Subuh menjelang pagi ada lingkaran kecil yang mencoba berdiskusi bebas, penggalan sejarah Buton-Belanda, hal positif dan negatif dari seorang Rocky Gerung hingga berbagai pembahasan yang berkaitan dengan filsafat. Pada penghujung diskusi, pembahasan tentang lirik lagu “Kembali Pulang oleh Kangen Band”, “Sebelum Cahaya” oleh Letto, Al-‘Asr, dan sepenggal kata “Ada gelap sebelum subuh, kemudian terang”. Diskusi berlangsung dengan masyuk, semua orang yang tergabung dalam lingkaran diskusi terlena pada keindahan pembahasan, tanpa memikirkan teka-teki makna yang terkandung dalam pembahasan terakhir dan pada akhirnya tiba pada kesimpulan.

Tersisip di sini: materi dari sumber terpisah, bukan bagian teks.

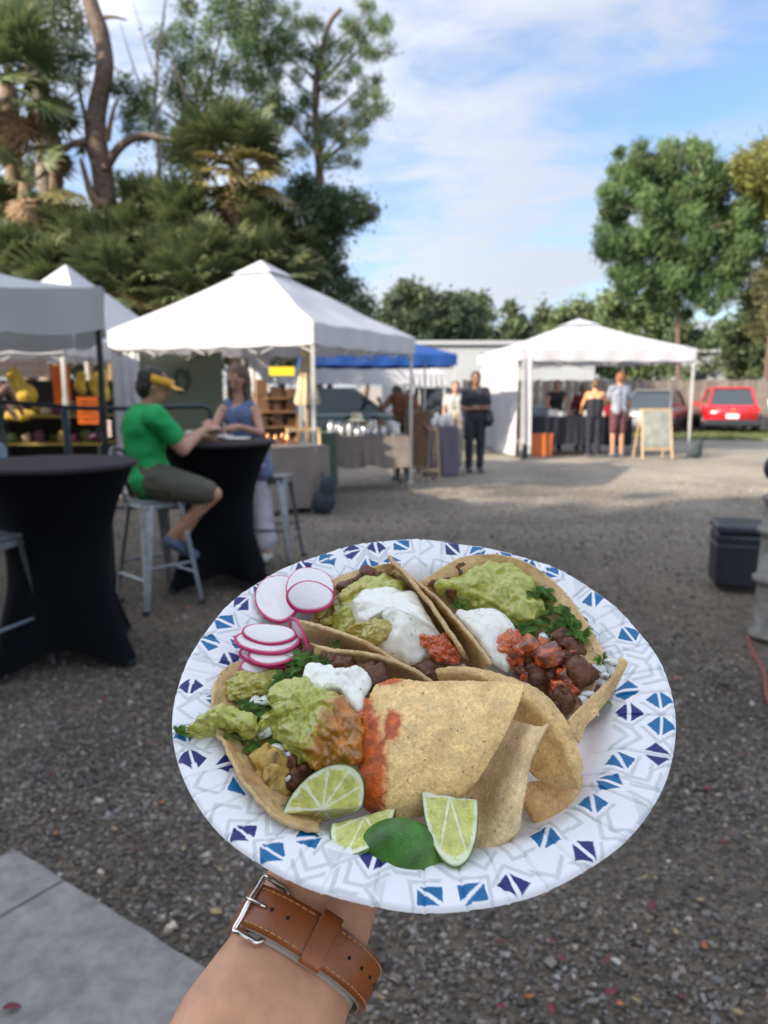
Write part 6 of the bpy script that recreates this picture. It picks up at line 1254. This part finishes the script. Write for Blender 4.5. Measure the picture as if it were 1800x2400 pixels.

Kesimpulan yang diperoleh dari pembahasan tentang lirik lagu “Kembali Pulang oleh Kangen Band”, “Sebelum Cahaya” oleh Letto, Al-‘Asr, Jarak antara Kehidupan dengan Kematian dalam satu tarikan napas, Jarak antara siang dengan malam dalam satu kedipan. sekejap menutup dan membuka mata, serta sepenggal kata “Ada gelap sebelum subuh, kemudian terang” diwakili oleh satu kata “Waktu”. Setelah disedari ternyata inti dari berbagai pembahasan itu tertuju pada waktu.
Pukul 7 pagi, kami semua meninggalkan lokasi perkemahan. Sejarah mencatat apa yang telah telah terjadi. Jika ini adalah permulaan, maka kita telah mengawalinya dengan sangat indah, pada apa-apa yang telah bermula, semoga ujung dan akhirnya memberikan sesuatu yang berarti untuk kehidupan. Salam Literasi dari Bumi Anoa.